In a Feb. 19 filing with the FCC, less than two months before the commission adopted technical rules for the commercial mobile alert system, Rainville said FEMA lacked statutory authority during non-emergency periods to be involved with critical components of the commercial mobile alert system, including aggregator and gateway functions as well as the trust model, when warnings are issued by non-federal agencies.
In the FCC’s commercial mobile alert ruling on April 9, Chairman Kevin Martin said it would have been better if a federal entity were in place to oversee alert aggregator and gateway functions. Commissioner Michael Copps was more critical of FEMA in his statement, triggering an angry response the following day.
“It is unfortunate that Commissioner Copps chose to question FEMA’s role and responsibility without first talking with the agency’s administrator before making his provocative comments,” said FEMA in a statement. The statement said Copps mischaracterized FEMA as an unwilling partner in the process to reform the nation’s public warning system. FEMA also accused Copps of failing to mention the FEMA’s apparent lack of clear legal authority during non-emergency periods to manage the commercial mobile alert system.
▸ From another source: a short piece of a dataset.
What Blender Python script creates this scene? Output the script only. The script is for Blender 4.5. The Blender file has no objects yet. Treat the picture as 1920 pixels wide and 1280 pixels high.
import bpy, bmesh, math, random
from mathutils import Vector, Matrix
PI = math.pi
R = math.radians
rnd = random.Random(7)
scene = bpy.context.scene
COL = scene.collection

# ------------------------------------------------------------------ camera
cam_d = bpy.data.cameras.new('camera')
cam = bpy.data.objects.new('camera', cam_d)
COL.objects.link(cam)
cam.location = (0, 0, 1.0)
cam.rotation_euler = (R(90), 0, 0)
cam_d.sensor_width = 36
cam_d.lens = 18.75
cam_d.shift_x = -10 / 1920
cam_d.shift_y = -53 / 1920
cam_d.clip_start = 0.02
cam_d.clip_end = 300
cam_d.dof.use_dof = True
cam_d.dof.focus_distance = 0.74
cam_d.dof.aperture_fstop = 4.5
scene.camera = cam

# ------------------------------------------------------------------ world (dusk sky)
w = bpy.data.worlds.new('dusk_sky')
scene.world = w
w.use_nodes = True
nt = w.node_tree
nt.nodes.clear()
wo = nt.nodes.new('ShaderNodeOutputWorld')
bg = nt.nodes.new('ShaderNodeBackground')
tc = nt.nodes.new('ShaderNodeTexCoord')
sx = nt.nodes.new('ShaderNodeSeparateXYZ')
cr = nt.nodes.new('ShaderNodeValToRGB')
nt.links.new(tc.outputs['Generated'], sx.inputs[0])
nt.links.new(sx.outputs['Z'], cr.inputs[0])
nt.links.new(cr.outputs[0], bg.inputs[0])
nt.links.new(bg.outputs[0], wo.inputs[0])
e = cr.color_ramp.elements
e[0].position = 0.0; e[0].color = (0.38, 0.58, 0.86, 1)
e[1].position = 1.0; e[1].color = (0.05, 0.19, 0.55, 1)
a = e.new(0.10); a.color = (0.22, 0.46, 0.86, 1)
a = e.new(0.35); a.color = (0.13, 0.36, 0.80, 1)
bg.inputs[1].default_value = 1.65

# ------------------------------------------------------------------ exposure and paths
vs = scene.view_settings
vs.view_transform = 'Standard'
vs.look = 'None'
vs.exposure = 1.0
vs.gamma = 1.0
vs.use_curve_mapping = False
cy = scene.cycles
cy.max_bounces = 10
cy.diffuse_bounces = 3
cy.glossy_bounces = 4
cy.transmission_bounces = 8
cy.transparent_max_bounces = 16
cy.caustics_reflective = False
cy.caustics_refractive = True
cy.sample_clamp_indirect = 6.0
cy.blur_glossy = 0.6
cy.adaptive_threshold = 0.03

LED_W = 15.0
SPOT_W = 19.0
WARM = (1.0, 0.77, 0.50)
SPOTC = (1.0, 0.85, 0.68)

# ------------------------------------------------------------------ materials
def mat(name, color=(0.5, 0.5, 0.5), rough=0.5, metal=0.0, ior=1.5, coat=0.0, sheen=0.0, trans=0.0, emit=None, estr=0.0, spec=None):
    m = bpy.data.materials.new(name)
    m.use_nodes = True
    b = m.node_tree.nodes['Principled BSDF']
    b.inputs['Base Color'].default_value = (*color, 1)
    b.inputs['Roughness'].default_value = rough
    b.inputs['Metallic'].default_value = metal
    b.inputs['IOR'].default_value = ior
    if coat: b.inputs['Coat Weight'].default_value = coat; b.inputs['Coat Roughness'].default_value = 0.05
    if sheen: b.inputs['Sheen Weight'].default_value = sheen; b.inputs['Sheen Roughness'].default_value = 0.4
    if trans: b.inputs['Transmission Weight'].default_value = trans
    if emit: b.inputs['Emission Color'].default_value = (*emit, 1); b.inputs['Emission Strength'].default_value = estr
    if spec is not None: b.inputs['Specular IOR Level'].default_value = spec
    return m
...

Meantime, Reps. Sam Graves (R-Mo.) and Eleanor Holmes Norton (D-D.C.) introduced legislation that appears to duplicate emergency alert modernization efforts already begun by FEMA and the FCC. It is unclear, however, whether the bipartisan bill gives FEMA what it seems to need most at the present time: legal clarity the agency said it needs to assume the federal aggregator role for the commercial mobile alert system during non-emergencies. Cuellar may have to fill that void.
“The deadly tornados that swept across Missouri and several other states … emphasize just how important it is to have a fast and effective warning system in place to alert people of impending disasters,” Graves said. “Receiving a timely disaster warning can literally mean the difference between life and death.” The bill authorizes $37 million for FEMA in fiscal 2009 to implement bill’s provisions.